One major downside, apart from the total nonsemanticity of the actually-compiled output, would be the introduction of yet another hurdle to jump over to achieve reproducible builds.
I wonder if a design like this could be [part of] an intermediary first stage to getting something like incremental compilation into LLVM/GCC. Ie, it could be a (temporary) binary of its own that would allow for these features to be developed within a production-usable context that doesn't impact the behavior of the compiler itself; and then when it was properly built out, the compiler could be made to more and more progressively depend on it until either a) the compiler itself has the server-mode built in, or b) the changes are so dramatic the server-mode is not needed (unlikely).

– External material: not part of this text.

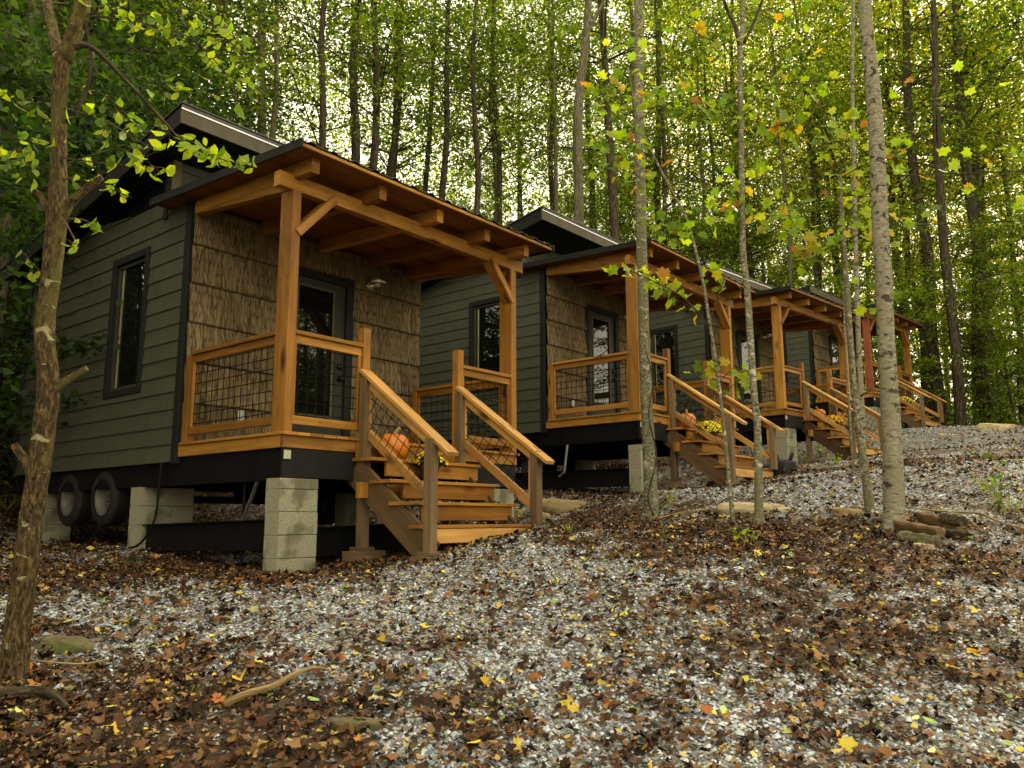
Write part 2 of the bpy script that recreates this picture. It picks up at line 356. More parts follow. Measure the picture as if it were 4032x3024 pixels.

I say all the above as a not-compiler person. I have no idea what I'm talking about.
>This page introduces the Parallel GCC -- a research project aiming to parallelize a real-world compiler. This can be useful in many-core machines where GNU Make itself can not provide enough parallelism
Huh? One wants a fast compiler even for a single compilation, not just for multiple ones that parallel make can handle as implied here...
Tools like ccache are really primitive compared to what is possible. Change one bit in a header file and you have to recompile your whole project, even if the output ends up being bit-identical.
Zapcc[1] is more advanced, but still far from ideal. What I really want is a compiler that can incrementally update the binary as I type code, and can start from a snapshot that I download from someone else so that nobody ever needs to do a full recompile. It would require a radically different compiler infrastructure, but I don't see any reason why it would be impossible.